Les Inopinées de Melrose (Jennifer Joyce)

samedi 23 mars 2013
par  NLLG

Conversation entre idiots

Jennifer Joyce

Les Inopinées de Melrose

19/03/2013


« J’écris, je crois, sur la bêtise humaine. Elle a beau être commune au genre tel quel, elle a toutefois ses spécificités nationales. J’écris en tchèque parce que la bêtise tchèque m’est plus compréhensible que d’autres. D’autre part, pour écrire sur la bêtise, il faut se situer au cœur même de celle-ci, il faut devenir bête. Je me sens plus bête en tchèque qu’en français. » [1]

Quand j’ai lu cette réponse extraordinaire, il m’a fallu en savoir plus, forcément. Je mène l’enquête.

Patrik Ourednik, on l’avait remarqué avec Europeana. Une brève histoire du XXè siècle en 2001. Il y réalisait l’exploit de condenser en 150 pages les clichés langagiers et verbiages en tous genres qui marquent une époque et reflètent les lieux communs de nos babillages.

« Il se peut que j’aie une oreille sensible pour les stéréotypes et la langue vide de sens et que je sois capable de reproduire cette langue en tenant compte du fait que cette langue vide de sens n’est jamais tout à fait vide, car il y reste toujours des résidus d’idées et d’idéologies se rapportant à des choses qui, au début, pouvaient être vivantes. » [2]

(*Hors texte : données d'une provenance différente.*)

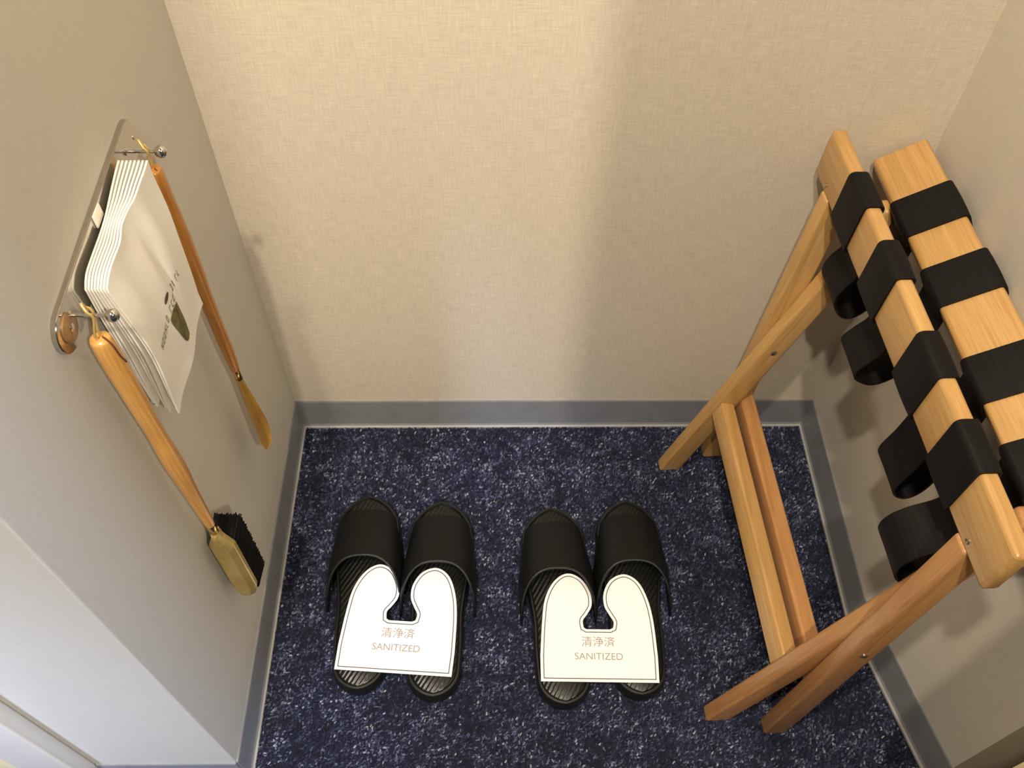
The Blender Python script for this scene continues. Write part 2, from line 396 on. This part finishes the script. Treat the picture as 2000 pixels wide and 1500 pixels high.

Autrement dit, il y a toujours quelque chose à tirer d’une conversation entre idiots. Voilà qui est décidément prometteur, je suis sur une piste. Je cours acquérir Classé sans suite.

Et ça commence ainsi : «  C’était l’été, le soleil riait, les moineaux s’affolaient, les arbres recyclaient le gaz carbonique dans la crainte de Dieu... » Cette fois, je le tiens !

Soyons clairs (et ce sera la dernière fois, si vous vous plongez dans ce petit livre essentiel) : l’intrigue n’existe pas, ou si peu, les personnages sont navrants d’inconséquence, les lieux prétendument pragois sont inventés, enfin, l’auteur viendra vous le dire lui-même, il n’a pas la moindre idée de où tout cela nous mène. Mais en se jouant de l’inanité des discours et des codes romanesques, il accomplit deux choses bien plus nécessaires.

Depuis Queneau et Perec, peu ont réfléchi sur le langage, son sens et surtout son non-sens commun, avec une telle sagacité, un tel humour. Autant le reconnaître, l’examen au rayon X de la parole qui ne veut rien dire s’avère cruel, voire désagréable pour les animaux bavasseurs que nous sommes. Face aux mesquineries de nos phrases prémâchées, pré-emballées et prêtes à consommer, on se trouve bien crétin, et Prague, en été, nouvellement démocratique, etc. n’y change rien. C’est toujours de nous qu’il s’agit.

Madame Prochazka s’ébroua joyeusement et lança à Dyk un regard émerveillé.
— Ah, vous ! jugea-t-elle. Vous avez toujours le mot pour tout.
Et de préciser :
— Pour ainsi dire.
Et de développer :
— Je veux dire le mot juste.
Et de conclure :
— Justement, c’est ce qu’on se disait pas plus tard qu’hier avec Pavka. Mon mari si vous préférez. On se disait monsieur Dyk a toujours le mot pour tout.
(p.11)

Parler à tort et à travers prend tout son sens. Et alors quoi, M. Ourednik nous interdit le bavardage ?

« La vérité d’une époque est dans la réaction, pas dans l’action… On fait appel, consciemment ou pas, à des stéréotypes, à des lieux communs, parce que justement, le lieu commun est le seul lieu où l’on peut se retrouver en commun. » [3]

Donc l’évènement est secondaire, le discours, même abscons, est tout. Ça se tient. Pourquoi s’attarder sur le début, la fin, le milieu artificiels qu’entretient le romanesque ? Ces imbrications calculées, ces évènements choisis n’ont que peu à voir avec nos vies franchement anarchiques et banales. L’autre accomplissement de Classé sans suite, c’est de présenter honnêtement la littérature pour ce qu’elle est : seulement une manière d’envisager le réel, ni plus ni moins légitime que les autres. Pourfendeuse d’illusions, elle en produit de nouvelles qui ne sont pas moins mensongères.

Définitivement, idiot, Ourednik ne l’est qu’en tchèque, et encore. Affaire classée.


[1Patrik Ourednik, Tchat du 12 janvier 2012, liberation.fr.

[2Radio Praha, mars 2002.

[3Cercle de Réflexion, soirée littéraire de la Représentation en France de la Commission européenne, p. 7-8, cité par Florence Pellegrini ici.